The High Court were understandably severely critical of the conduct of the Claimants solicitors and reached a clear conclusion that they had perpetrated an abuse of process. In some of the cases, the Court subsequently concluded that the appropriate fee was not paid in time and proceeded to summarily dismiss eleven of the Claimants claims.

The High Court in case of Atha & Co Solicitors were highly critical of the Judgement in Lewis v Hardway refused to accept the analogy, approach and conclusion reached in dismissing the Claimants claims.
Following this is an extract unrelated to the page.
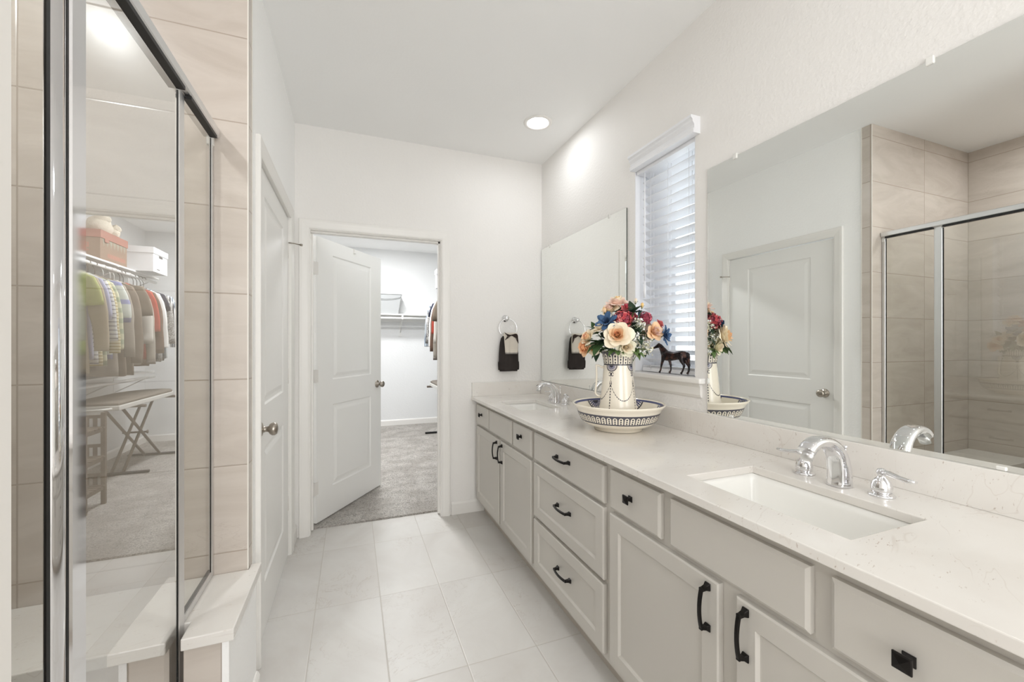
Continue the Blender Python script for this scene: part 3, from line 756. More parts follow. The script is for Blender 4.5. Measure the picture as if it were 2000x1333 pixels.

In the case of Atha, the Court acknowledged the fact that the Solicitors conduct in paying incorrect issue fee was abuse of process but did not however mean that that the claim was automatically struck out. For the purposes of limitation, the Court concluded that the claim was brought at the time the claim form were received by the Court and when it was later issued. The delay the claim was brought for limitation purposes at the time the claim form was received by the Court and when it was later issued. The delay in in issuing the claim form was entirely unconnected with to the Solicitors abuse. Contrast this with the case of Page  Hewetts [2013] EWCH 2845, a case in which there was a shortfall of £400.00 on the accompanying claim forms as a result of the Solicitors innocent miscalculation. In the Page case, the limitation defence succeeded because the Solicitors had incorrectly miscalculated the Court fee by a relatively small amount. The delay in issuing the claim was causaly connected with the Claimant’s error. In other words, the Court delayed issuing the claim because the issue fee paid did not correspond with the statement of value pleaded, whereas in the Atha case, the issue fee paid did correspond with the statement of value pleaded (albeit that the statement of value was purposely pleaded at a lower sum to avoid paying the higher fee)
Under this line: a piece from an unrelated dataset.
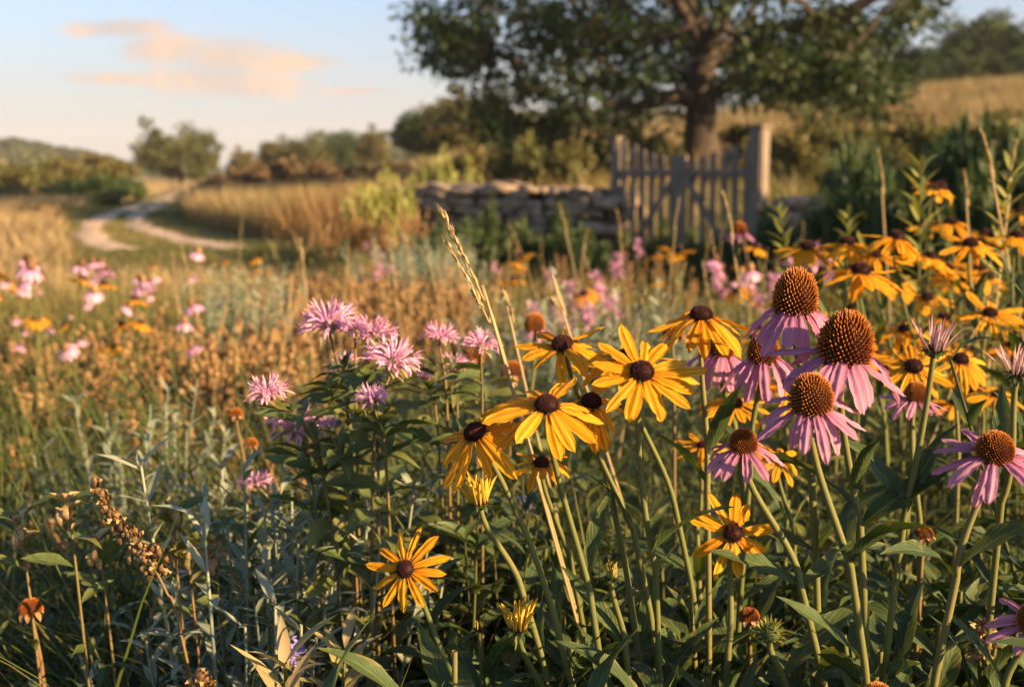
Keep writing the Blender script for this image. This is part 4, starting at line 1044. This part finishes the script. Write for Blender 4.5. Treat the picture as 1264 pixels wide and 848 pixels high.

In conclusion, a finding or ruling that the Claimant’s Solicitors have perpetrated an abuse of process in not in itself sufficient to automatically strike out the claim.  It is indeed very concerning and in my opinion inconsistently unfair that a limitation defence in the case of Page succeeded due to an innocent miscalculation by the Claimant, whereas in the case of Atha, the limitation defence failed despite the fact that there was a finding of an abuse of process. No doubt the Court of Appeal will soon provide authoritative guidance on these issues.